EXERCISE - What is needed is the run of lines from the one containing "Continue the Blender" through the one containing "v, f = obox(SP.O, SP.U, SP.V, SP.N, ga", echoed exactly, with both ends kept and nothing added.

== MATERIAL FOR THIS EXERCISE ==

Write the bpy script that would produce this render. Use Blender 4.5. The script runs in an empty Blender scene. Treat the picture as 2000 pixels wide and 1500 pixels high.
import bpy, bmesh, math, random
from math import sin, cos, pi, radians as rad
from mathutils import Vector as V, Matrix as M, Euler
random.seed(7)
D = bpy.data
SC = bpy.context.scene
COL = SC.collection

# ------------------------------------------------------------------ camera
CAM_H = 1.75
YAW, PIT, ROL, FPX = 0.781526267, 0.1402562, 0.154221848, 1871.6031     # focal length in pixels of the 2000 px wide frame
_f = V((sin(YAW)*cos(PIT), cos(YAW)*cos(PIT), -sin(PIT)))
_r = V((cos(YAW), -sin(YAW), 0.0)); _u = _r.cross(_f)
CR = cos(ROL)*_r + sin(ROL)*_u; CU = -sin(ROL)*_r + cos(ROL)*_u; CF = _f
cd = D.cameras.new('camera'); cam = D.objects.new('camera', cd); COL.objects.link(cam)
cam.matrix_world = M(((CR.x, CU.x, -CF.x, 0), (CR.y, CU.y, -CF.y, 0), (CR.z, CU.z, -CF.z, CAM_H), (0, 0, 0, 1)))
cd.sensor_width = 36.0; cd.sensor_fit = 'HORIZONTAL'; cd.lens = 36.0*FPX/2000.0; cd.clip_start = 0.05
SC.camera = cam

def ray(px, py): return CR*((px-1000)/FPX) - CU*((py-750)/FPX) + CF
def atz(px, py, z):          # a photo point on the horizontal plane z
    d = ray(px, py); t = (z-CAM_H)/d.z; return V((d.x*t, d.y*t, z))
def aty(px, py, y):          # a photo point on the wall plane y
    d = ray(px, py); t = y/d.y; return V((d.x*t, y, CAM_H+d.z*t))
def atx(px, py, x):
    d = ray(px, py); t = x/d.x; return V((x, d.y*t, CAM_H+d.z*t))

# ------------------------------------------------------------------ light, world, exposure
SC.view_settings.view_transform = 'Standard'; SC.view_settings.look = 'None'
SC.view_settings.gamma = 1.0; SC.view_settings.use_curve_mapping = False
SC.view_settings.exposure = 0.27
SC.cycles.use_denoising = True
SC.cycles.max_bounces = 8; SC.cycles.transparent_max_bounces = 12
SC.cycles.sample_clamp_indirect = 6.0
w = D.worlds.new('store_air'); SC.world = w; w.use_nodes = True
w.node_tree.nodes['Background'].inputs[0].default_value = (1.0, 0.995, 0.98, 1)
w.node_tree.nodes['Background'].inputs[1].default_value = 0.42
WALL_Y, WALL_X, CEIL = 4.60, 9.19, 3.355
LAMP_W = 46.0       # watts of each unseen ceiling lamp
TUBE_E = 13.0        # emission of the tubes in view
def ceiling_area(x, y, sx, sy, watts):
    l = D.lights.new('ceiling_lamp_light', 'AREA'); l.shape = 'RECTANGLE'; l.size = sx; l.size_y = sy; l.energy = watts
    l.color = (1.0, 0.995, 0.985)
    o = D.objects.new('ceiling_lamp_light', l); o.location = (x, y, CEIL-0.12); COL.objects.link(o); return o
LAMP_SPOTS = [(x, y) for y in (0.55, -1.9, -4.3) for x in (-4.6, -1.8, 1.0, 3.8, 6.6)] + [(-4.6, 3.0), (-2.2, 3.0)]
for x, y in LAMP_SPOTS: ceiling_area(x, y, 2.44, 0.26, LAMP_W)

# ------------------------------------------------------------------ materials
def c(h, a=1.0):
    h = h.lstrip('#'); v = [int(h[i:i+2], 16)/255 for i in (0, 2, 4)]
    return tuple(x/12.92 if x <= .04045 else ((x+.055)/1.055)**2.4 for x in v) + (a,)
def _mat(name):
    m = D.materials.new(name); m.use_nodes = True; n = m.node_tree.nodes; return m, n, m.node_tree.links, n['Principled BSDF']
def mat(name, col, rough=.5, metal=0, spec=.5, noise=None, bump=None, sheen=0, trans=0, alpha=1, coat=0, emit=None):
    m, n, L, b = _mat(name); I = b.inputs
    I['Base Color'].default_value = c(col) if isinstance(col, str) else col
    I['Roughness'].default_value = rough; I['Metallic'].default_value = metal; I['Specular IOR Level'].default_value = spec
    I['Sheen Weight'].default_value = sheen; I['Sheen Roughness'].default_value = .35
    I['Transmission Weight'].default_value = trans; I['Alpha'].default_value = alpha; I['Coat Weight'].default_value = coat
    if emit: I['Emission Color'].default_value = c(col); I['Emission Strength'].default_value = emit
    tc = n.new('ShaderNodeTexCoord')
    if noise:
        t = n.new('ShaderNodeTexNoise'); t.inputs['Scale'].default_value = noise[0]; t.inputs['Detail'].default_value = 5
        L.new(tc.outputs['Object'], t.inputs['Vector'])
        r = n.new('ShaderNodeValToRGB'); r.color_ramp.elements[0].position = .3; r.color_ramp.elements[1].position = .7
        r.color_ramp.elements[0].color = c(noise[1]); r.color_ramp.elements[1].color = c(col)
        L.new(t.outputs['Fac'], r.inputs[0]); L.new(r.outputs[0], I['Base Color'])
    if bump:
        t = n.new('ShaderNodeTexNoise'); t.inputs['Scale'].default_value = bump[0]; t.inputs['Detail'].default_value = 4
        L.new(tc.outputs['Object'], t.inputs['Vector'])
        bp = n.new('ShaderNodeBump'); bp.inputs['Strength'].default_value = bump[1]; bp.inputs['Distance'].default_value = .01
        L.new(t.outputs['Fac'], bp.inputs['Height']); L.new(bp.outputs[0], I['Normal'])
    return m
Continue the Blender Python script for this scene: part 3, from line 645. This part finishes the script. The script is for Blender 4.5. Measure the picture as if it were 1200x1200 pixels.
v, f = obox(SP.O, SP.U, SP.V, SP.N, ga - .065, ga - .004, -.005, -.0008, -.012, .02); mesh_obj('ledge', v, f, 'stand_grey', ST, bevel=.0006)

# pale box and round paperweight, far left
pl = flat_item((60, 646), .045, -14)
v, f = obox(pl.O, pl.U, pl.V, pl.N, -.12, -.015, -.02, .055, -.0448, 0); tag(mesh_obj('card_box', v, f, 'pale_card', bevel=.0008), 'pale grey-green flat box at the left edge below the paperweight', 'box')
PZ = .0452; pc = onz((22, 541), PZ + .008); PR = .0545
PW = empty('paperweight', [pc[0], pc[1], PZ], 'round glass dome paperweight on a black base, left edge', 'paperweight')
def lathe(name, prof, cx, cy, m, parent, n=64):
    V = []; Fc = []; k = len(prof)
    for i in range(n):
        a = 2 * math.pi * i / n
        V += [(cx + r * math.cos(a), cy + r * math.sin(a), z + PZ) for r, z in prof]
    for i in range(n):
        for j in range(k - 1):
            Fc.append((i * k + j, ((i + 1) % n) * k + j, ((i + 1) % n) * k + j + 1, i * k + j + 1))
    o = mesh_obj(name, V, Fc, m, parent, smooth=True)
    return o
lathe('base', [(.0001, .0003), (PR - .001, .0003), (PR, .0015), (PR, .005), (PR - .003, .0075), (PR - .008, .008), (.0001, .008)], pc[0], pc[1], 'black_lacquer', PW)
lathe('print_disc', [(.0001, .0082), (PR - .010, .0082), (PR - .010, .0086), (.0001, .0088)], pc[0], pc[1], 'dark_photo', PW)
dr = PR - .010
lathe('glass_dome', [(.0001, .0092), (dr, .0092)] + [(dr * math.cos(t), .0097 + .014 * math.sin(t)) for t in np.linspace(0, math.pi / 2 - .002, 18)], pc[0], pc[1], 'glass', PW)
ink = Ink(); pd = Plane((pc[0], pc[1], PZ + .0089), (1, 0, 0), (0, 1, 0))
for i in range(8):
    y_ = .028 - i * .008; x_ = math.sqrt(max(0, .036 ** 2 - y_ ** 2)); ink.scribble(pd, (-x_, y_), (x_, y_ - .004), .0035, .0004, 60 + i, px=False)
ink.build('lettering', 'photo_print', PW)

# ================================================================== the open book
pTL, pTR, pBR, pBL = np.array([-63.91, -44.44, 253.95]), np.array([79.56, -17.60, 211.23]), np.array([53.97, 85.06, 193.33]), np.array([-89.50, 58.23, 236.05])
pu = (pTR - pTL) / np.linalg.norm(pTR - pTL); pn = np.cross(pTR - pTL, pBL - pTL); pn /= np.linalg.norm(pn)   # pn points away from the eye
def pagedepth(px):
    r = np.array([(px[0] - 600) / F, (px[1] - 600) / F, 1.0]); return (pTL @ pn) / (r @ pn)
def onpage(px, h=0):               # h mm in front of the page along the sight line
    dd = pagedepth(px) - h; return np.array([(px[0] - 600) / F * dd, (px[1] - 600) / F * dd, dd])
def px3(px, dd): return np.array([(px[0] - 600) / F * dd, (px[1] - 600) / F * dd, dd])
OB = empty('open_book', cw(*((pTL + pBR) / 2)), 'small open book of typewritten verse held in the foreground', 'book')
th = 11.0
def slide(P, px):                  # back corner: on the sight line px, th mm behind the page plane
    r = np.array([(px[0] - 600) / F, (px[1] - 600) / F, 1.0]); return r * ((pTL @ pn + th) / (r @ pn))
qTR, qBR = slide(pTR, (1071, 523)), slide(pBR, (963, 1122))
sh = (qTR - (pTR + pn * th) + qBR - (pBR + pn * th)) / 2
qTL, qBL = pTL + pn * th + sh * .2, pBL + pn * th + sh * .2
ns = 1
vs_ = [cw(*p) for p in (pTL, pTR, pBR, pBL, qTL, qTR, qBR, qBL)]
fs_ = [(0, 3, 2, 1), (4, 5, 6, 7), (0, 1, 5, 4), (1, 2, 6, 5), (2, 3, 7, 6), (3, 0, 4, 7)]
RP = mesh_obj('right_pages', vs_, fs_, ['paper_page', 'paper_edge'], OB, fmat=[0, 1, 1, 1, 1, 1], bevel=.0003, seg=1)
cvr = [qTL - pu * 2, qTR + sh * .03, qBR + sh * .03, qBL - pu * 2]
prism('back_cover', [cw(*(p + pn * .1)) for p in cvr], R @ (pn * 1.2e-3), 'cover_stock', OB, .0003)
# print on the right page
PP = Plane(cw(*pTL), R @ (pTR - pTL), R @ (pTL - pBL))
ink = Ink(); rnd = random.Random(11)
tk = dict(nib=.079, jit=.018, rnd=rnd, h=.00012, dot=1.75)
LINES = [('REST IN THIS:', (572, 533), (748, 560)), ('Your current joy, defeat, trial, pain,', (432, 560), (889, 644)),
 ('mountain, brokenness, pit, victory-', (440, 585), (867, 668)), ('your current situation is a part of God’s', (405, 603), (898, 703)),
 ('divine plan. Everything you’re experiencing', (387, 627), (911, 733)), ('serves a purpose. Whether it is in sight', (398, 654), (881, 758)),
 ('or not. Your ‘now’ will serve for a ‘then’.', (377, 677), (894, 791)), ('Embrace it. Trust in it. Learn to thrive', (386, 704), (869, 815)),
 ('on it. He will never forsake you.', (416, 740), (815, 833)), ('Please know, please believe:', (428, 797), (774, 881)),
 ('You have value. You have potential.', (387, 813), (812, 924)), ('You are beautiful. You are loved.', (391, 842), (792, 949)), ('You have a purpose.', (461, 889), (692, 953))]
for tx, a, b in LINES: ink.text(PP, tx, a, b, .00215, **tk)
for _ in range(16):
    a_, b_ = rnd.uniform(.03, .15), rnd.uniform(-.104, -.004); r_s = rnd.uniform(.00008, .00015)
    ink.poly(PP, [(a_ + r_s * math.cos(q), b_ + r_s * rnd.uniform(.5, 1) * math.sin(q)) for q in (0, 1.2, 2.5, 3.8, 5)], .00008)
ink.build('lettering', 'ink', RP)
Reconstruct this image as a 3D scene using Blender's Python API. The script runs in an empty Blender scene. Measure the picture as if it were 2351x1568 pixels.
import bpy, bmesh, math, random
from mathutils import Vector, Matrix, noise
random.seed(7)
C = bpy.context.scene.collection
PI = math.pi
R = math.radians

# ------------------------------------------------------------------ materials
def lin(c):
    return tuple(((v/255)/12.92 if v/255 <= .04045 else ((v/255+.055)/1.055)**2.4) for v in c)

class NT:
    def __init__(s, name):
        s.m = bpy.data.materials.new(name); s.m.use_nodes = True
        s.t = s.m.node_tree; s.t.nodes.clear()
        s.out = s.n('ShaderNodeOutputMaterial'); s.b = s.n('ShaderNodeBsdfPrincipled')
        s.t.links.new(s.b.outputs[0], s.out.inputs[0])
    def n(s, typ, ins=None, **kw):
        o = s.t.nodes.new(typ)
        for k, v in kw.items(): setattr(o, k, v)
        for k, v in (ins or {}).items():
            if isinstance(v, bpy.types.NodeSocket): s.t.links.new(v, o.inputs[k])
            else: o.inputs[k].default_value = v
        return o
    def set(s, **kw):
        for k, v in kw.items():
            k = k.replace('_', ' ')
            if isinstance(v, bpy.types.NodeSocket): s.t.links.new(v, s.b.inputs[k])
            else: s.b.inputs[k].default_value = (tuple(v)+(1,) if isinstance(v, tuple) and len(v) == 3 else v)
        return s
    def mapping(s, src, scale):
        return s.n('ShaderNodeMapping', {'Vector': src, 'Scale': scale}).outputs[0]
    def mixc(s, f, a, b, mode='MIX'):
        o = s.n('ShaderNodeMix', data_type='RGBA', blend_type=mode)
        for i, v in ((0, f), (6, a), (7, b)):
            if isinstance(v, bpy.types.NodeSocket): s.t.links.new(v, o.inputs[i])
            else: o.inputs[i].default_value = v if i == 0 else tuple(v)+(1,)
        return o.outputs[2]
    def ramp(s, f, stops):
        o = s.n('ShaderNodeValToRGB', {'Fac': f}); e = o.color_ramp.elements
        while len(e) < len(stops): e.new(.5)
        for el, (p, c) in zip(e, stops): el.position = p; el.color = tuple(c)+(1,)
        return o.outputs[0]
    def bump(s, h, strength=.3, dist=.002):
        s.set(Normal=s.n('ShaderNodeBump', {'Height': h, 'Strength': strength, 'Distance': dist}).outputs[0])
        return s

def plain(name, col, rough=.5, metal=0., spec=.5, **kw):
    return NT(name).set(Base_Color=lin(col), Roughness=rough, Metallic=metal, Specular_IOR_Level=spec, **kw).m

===

SOLUTION TO THIS PROBLEM -
Continue the Blender Python script for this scene: part 3, from line 645. This part finishes the script. The script is for Blender 4.5. Measure the picture as if it were 1200x1200 pixels.
v, f = obox(SP.O, SP.U, SP.V, SP.N, ga - .065, ga - .004, -.005, -.0008, -.012, .02); mesh_obj('ledge', v, f, 'stand_grey', ST, bevel=.0006)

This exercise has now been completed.